Enrolled at Atlanta University, Pace found work as a printer’s devil or an apprentice mixing tubs of ink and fetching type to pay his way through school. However, after learning that pay equity was higher for whites employees than black employees he left and began working odd jobs on campus instead. While at school he met W. E. B. Du Bois, who was one of his professors, and he went on to graduate valedictorian of his class in 1903, at 19.
A move to Memphis, Tennesse saw Harry going into the printing business with Du Bois. Then two years later they put together the short-lived magazine The Moon Illustrated Weekly. By 1912 he was collaborating and writing songs with W. C. Handy, who took a liking to him. They founded the Pace and Handy Music Company, which brought him to New York City. Around 1920, the company began working with composers William Grant Still and Fletcher Henderson.
A visionary who saw that the growing popularity of the phonograph would shift the music business as it reached a wider audience wanted to expand beyond selling sheet music for parlour playing. Handy had no interest in changing the business, so Pace resigned.
While living in 1921 Harlem, New York he established Black Swan Records after singer Elizabeth Taylor Greenfield, who was called the Black Swan. Their offices were in Times Square and he set up a recording studio in the basement of his brownstone. He brought in Henderson as recording manager and Still as arranger. The label’s first hit was a recording of Down Home Blues and Oh, Daddy, sung by Ethel Waters. Even with outstanding artists the label failed, went into bankruptcy and was sold to Paramount Records in 1923.
In 1925, Pace founded the Northeastern Life Insurance Company in Newark, New Jersey, which became the largest African-American-owned business in the North during the 1930s.
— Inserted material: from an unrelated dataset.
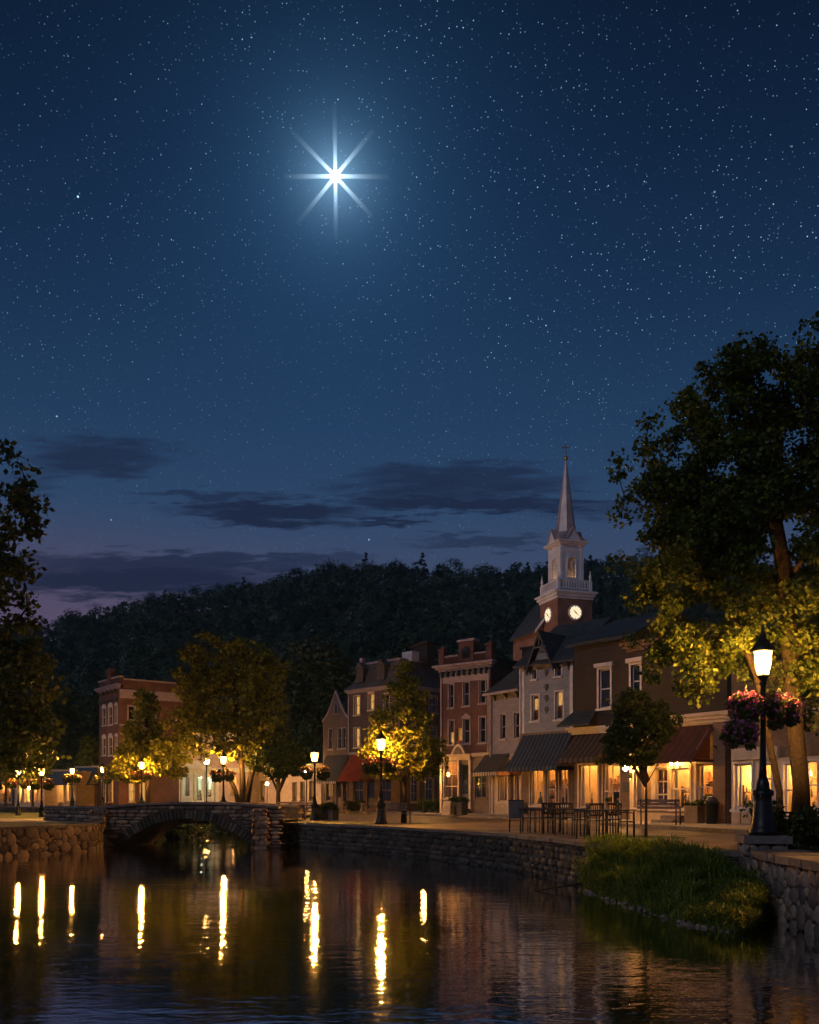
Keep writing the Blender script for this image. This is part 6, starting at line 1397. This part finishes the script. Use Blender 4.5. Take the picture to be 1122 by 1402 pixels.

Moving to Chicago, Illinois he attended the Chicago-Kent College of Law, receiving his degree in 1933. Around this time, he began passing for White and opened a law firm in downtown Chicago in 1942. His progeny would not discover his African ancestry until well after his death.
Music publisher, record label owner and life insurance executive Harry Pace, who is featured on the documentary series Profiles of African-American Success and in the miniseries The Vanishing of Harry Pace on Radiolab. transitioned on July 19, 1943, in Chicago.